Though no devices were found at the schools threatened last week, “people of color don’t have that privilege to think it’s not real,” said Lance Wheeler, director of exhibitions at the National Center for Civil and Human Rights in Atlanta.

From her office in Birmingham, Alabama, DeJuana Thompson looks across the street and sees a daily reminder of terror.

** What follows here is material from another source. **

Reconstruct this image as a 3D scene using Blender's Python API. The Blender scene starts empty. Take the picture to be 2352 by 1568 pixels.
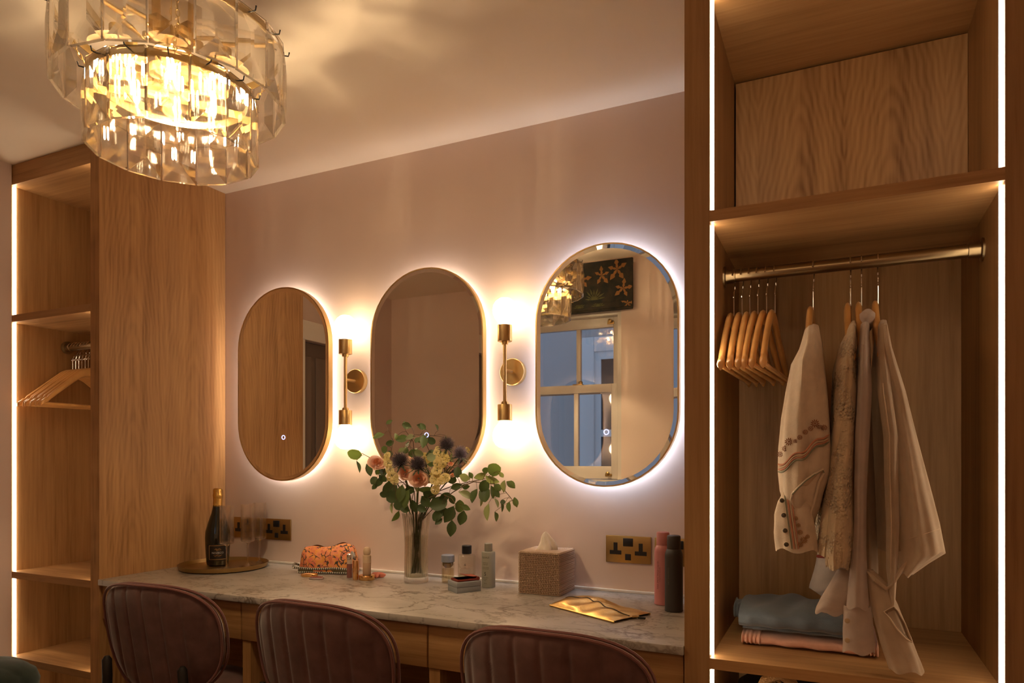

Her window overlooks the 16th Street Baptist Church, where a bomb in 1963 killed four young Black girls, AP reports.

“Living in the era of bomb threats is not new to people of color,” said Thompson, president and CEO of the Birmingham Civil Rights Institute.

Nearly six decades after that bombing by the Ku Klux Klan, the FBI is now investigating last week’s bomb threats against at least 17 historically Black colleges and universities across the U.S. Thompson said the threats underscore the need to teach new generations the history of violence targeting people of color so the lessons of the past can be applied to the present.

The FBI said the hate crimes probe involves more than 20 field offices and “is of the highest priority.” Investigators have identified at least five “persons of interest,” a law enforcement official told The Associated Press. The official could not discuss details of the investigation publicly and spoke to the AP on condition of anonymity.

In one of the cases, a caller claiming to be affiliated with the neo-Nazi group Atomwaffen Division described a plot at Bethune-Cookman University in Florida involving seven bombs hidden in bags, Daytona Beach Police Chief Jakari Young said.